Chinese Catholics gather in Chicago to discuss the Church’s challenges in China today

Chinese Catholics gather in Chicago to discuss the Church’s challenges in China today
Bishop Pei distributes Communion during a Mass at St. Vincent DePaul Church—concelebrated with Blase Cardinal Cupich Chicago and about 20 priests from China and the US on August 3. Photo: OSV News /Simone Orendain

CHICAGO (OSV News): An August 2-4 conference, hosted by the Berkeley, California-based US-China Catholic Association in Chicago on the life of the Catholic Church in China covered both the difficulties and strengths of being a Church under a heavily regulatory communist government. The event included presentations from four priests registered with the Chinese Catholic Patriotic Association, marking a first.

In his talk, Bishop Paul Pei Junmin of Liaoning, emphasised the need to address a trend, similar to that of the Western world, of waning priestly vocations, and also a need for the laity to take up the task of evangelisation.

Citing both Pope Francis and the late Pope Benedict XVI, Bishop Pei said clergy and religious had to embark on a journey of ongoing formation and “constantly be inspired to return to their own Galilee to rekindle the first love.”

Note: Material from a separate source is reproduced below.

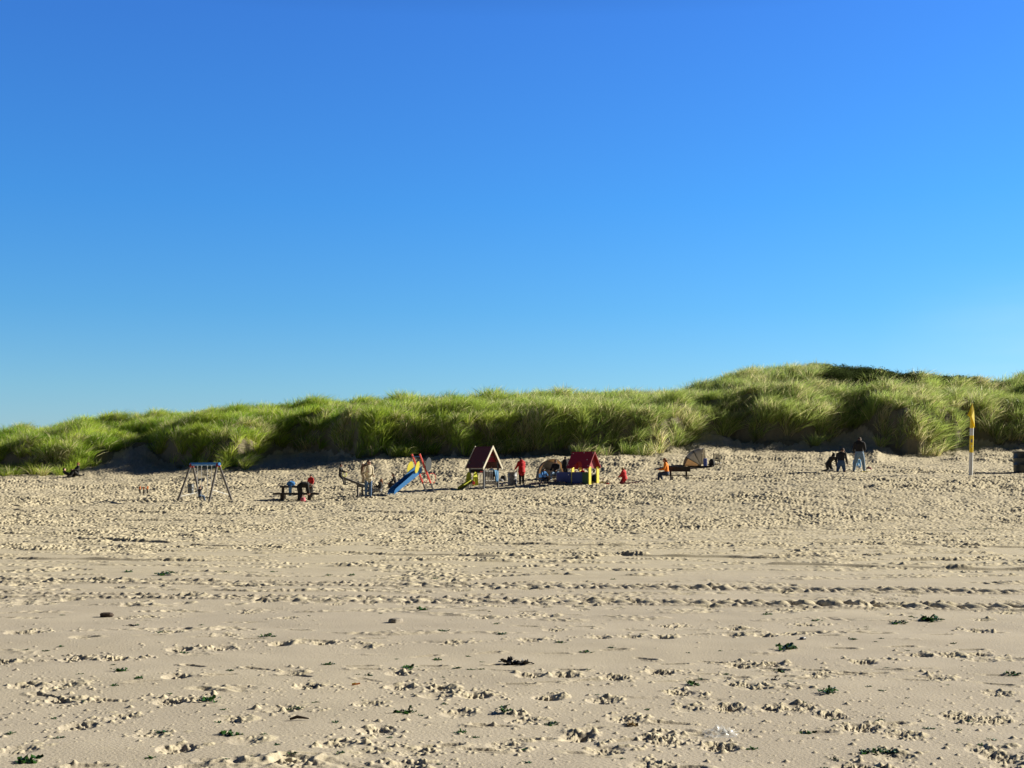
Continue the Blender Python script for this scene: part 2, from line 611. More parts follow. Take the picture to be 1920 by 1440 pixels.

The the 55-year-old bishop, who trained in the US, said secularisation was one of the main reasons for diminishing vocations in China, a trend that he said started in the early 2000s.

“[For clergy and religious] the impact and destructive power of secularisation on the Chinese Catholic Church is actually greater than any external forms of violence,” he said.

The bishop, who is vice president of the state-sanctioned Bishops’ Conference of the Catholic Church in China, said he believes that for clergy and religious there is a lack of awareness of the effects of secularisation, while doubts about the spiritual world have stifled growth in spiritual life. 

[For clergy and religious] the impact and destructive power of secularisation on the Chinese Catholic Church is actually greater than any external forms of violence

Bishop Paul Pei Junmin

They are beset with unidentifiable busyness and have difficulty calming their minds to pray, he said, adding that the rise of individualism has brought a “lack of emphasis on the Church’s traditional and spiritual exercises.”

Additionally, Bishop said the laity have a significant role in “pastoral and evangelisation work,” stressing, “Families and parishes are the school of faith and the cradle of vocations.” 

He said, “They should find ways to ensure that the young people learn about the Church’s teaching, understand about the spirit of gospel, and develop the various qualities and religious sentiments needed for vocation.”

However, in a country where those under 18 are barred from worshipping, the task has not been easy.

Bishop Pei said young people do go to church in large cities such as Guangzhou, Shanghai and Beijing. He said although catechism, including teaching and training, may be lacking for children in villages, the environment of Catholicism is very friendly, so children and families do participate in Church life together.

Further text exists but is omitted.